All of the data needs to be repeated exactly.

------------------------

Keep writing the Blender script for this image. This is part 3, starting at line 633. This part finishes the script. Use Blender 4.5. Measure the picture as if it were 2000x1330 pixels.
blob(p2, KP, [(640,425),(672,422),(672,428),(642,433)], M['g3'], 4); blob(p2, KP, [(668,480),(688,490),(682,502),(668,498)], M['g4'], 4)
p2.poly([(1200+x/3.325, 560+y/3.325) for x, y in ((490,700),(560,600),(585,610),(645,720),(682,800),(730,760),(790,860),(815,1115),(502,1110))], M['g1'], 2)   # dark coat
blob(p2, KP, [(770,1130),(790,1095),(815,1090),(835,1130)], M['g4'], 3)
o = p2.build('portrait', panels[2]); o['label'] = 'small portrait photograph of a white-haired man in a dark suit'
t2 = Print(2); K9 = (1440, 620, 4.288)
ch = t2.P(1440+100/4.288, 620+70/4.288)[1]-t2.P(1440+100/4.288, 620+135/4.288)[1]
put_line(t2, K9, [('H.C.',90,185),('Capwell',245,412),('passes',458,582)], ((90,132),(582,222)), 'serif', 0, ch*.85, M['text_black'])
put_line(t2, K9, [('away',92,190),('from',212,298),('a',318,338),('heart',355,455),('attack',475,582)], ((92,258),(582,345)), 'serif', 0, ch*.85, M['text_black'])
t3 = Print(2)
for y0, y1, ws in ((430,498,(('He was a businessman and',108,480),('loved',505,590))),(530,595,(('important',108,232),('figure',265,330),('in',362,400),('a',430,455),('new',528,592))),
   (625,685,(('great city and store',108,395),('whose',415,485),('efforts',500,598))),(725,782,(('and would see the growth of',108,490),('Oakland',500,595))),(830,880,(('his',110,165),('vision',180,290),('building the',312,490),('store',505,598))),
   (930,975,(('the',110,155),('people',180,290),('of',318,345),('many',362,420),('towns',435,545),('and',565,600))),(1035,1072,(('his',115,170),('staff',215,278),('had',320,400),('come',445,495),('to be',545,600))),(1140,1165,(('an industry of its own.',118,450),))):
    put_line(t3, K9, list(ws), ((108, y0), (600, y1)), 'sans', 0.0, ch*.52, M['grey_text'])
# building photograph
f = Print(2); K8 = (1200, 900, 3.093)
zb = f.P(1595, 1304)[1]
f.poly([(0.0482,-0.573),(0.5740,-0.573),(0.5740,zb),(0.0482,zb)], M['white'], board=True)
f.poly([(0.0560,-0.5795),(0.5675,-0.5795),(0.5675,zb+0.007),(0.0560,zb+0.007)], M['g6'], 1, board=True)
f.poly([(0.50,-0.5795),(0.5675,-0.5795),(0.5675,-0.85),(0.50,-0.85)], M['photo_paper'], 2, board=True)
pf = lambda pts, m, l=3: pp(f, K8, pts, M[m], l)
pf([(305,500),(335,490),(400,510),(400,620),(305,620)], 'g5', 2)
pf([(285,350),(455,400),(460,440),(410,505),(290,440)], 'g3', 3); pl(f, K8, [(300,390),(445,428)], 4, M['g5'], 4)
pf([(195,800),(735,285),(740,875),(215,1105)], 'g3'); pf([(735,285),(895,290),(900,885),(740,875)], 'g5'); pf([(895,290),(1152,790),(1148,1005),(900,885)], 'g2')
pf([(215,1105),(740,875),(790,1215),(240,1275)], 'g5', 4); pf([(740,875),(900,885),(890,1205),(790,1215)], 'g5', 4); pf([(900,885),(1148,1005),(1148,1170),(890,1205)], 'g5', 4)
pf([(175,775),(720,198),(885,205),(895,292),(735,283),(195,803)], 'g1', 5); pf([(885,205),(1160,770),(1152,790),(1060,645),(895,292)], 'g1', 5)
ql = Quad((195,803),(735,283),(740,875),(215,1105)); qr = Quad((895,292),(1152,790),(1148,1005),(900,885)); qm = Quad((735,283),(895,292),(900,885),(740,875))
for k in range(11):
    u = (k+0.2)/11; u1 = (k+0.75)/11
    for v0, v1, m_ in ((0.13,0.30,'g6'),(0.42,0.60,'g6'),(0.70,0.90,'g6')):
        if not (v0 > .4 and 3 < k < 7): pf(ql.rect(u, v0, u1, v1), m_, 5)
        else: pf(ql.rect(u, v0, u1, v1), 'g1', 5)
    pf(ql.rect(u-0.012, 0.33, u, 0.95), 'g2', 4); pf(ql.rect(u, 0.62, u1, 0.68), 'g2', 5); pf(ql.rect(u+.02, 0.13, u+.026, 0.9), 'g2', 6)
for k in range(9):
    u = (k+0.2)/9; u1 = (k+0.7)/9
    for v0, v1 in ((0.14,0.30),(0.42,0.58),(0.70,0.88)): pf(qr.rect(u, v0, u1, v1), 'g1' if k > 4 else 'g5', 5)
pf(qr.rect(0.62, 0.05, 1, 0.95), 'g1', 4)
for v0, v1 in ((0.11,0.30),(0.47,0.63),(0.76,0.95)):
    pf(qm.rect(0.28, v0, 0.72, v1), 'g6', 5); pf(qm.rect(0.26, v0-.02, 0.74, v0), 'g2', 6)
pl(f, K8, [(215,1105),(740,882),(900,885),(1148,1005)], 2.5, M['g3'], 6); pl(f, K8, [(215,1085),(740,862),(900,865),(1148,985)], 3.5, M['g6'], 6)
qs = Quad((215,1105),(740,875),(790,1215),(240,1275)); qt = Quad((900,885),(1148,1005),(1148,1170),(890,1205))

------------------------

* FULL ANSWER
Keep writing the Blender script for this image. This is part 3, starting at line 633. This part finishes the script. Use Blender 4.5. Measure the picture as if it were 2000x1330 pixels.
blob(p2, KP, [(640,425),(672,422),(672,428),(642,433)], M['g3'], 4); blob(p2, KP, [(668,480),(688,490),(682,502),(668,498)], M['g4'], 4)
p2.poly([(1200+x/3.325, 560+y/3.325) for x, y in ((490,700),(560,600),(585,610),(645,720),(682,800),(730,760),(790,860),(815,1115),(502,1110))], M['g1'], 2)   # dark coat
blob(p2, KP, [(770,1130),(790,1095),(815,1090),(835,1130)], M['g4'], 3)
o = p2.build('portrait', panels[2]); o['label'] = 'small portrait photograph of a white-haired man in a dark suit'
t2 = Print(2); K9 = (1440, 620, 4.288)
ch = t2.P(1440+100/4.288, 620+70/4.288)[1]-t2.P(1440+100/4.288, 620+135/4.288)[1]
put_line(t2, K9, [('H.C.',90,185),('Capwell',245,412),('passes',458,582)], ((90,132),(582,222)), 'serif', 0, ch*.85, M['text_black'])
put_line(t2, K9, [('away',92,190),('from',212,298),('a',318,338),('heart',355,455),('attack',475,582)], ((92,258),(582,345)), 'serif', 0, ch*.85, M['text_black'])
t3 = Print(2)
for y0, y1, ws in ((430,498,(('He was a businessman and',108,480),('loved',505,590))),(530,595,(('important',108,232),('figure',265,330),('in',362,400),('a',430,455),('new',528,592))),
   (625,685,(('great city and store',108,395),('whose',415,485),('efforts',500,598))),(725,782,(('and would see the growth of',108,490),('Oakland',500,595))),(830,880,(('his',110,165),('vision',180,290),('building the',312,490),('store',505,598))),
   (930,975,(('the',110,155),('people',180,290),('of',318,345),('many',362,420),('towns',435,545),('and',565,600))),(1035,1072,(('his',115,170),('staff',215,278),('had',320,400),('come',445,495),('to be',545,600))),(1140,1165,(('an industry of its own.',118,450),))):
    put_line(t3, K9, list(ws), ((108, y0), (600, y1)), 'sans', 0.0, ch*.52, M['grey_text'])
# building photograph
f = Print(2); K8 = (1200, 900, 3.093)
zb = f.P(1595, 1304)[1]
f.poly([(0.0482,-0.573),(0.5740,-0.573),(0.5740,zb),(0.0482,zb)], M['white'], board=True)
f.poly([(0.0560,-0.5795),(0.5675,-0.5795),(0.5675,zb+0.007),(0.0560,zb+0.007)], M['g6'], 1, board=True)
f.poly([(0.50,-0.5795),(0.5675,-0.5795),(0.5675,-0.85),(0.50,-0.85)], M['photo_paper'], 2, board=True)
pf = lambda pts, m, l=3: pp(f, K8, pts, M[m], l)
pf([(305,500),(335,490),(400,510),(400,620),(305,620)], 'g5', 2)
pf([(285,350),(455,400),(460,440),(410,505),(290,440)], 'g3', 3); pl(f, K8, [(300,390),(445,428)], 4, M['g5'], 4)
pf([(195,800),(735,285),(740,875),(215,1105)], 'g3'); pf([(735,285),(895,290),(900,885),(740,875)], 'g5'); pf([(895,290),(1152,790),(1148,1005),(900,885)], 'g2')
pf([(215,1105),(740,875),(790,1215),(240,1275)], 'g5', 4); pf([(740,875),(900,885),(890,1205),(790,1215)], 'g5', 4); pf([(900,885),(1148,1005),(1148,1170),(890,1205)], 'g5', 4)
pf([(175,775),(720,198),(885,205),(895,292),(735,283),(195,803)], 'g1', 5); pf([(885,205),(1160,770),(1152,790),(1060,645),(895,292)], 'g1', 5)
ql = Quad((195,803),(735,283),(740,875),(215,1105)); qr = Quad((895,292),(1152,790),(1148,1005),(900,885)); qm = Quad((735,283),(895,292),(900,885),(740,875))
for k in range(11):
    u = (k+0.2)/11; u1 = (k+0.75)/11
    for v0, v1, m_ in ((0.13,0.30,'g6'),(0.42,0.60,'g6'),(0.70,0.90,'g6')):
        if not (v0 > .4 and 3 < k < 7): pf(ql.rect(u, v0, u1, v1), m_, 5)
        else: pf(ql.rect(u, v0, u1, v1), 'g1', 5)
    pf(ql.rect(u-0.012, 0.33, u, 0.95), 'g2', 4); pf(ql.rect(u, 0.62, u1, 0.68), 'g2', 5); pf(ql.rect(u+.02, 0.13, u+.026, 0.9), 'g2', 6)
for k in range(9):
    u = (k+0.2)/9; u1 = (k+0.7)/9
    for v0, v1 in ((0.14,0.30),(0.42,0.58),(0.70,0.88)): pf(qr.rect(u, v0, u1, v1), 'g1' if k > 4 else 'g5', 5)
pf(qr.rect(0.62, 0.05, 1, 0.95), 'g1', 4)
for v0, v1 in ((0.11,0.30),(0.47,0.63),(0.76,0.95)):
    pf(qm.rect(0.28, v0, 0.72, v1), 'g6', 5); pf(qm.rect(0.26, v0-.02, 0.74, v0), 'g2', 6)
pl(f, K8, [(215,1105),(740,882),(900,885),(1148,1005)], 2.5, M['g3'], 6); pl(f, K8, [(215,1085),(740,862),(900,865),(1148,985)], 3.5, M['g6'], 6)
qs = Quad((215,1105),(740,875),(790,1215),(240,1275)); qt = Quad((900,885),(1148,1005),(1148,1170),(890,1205))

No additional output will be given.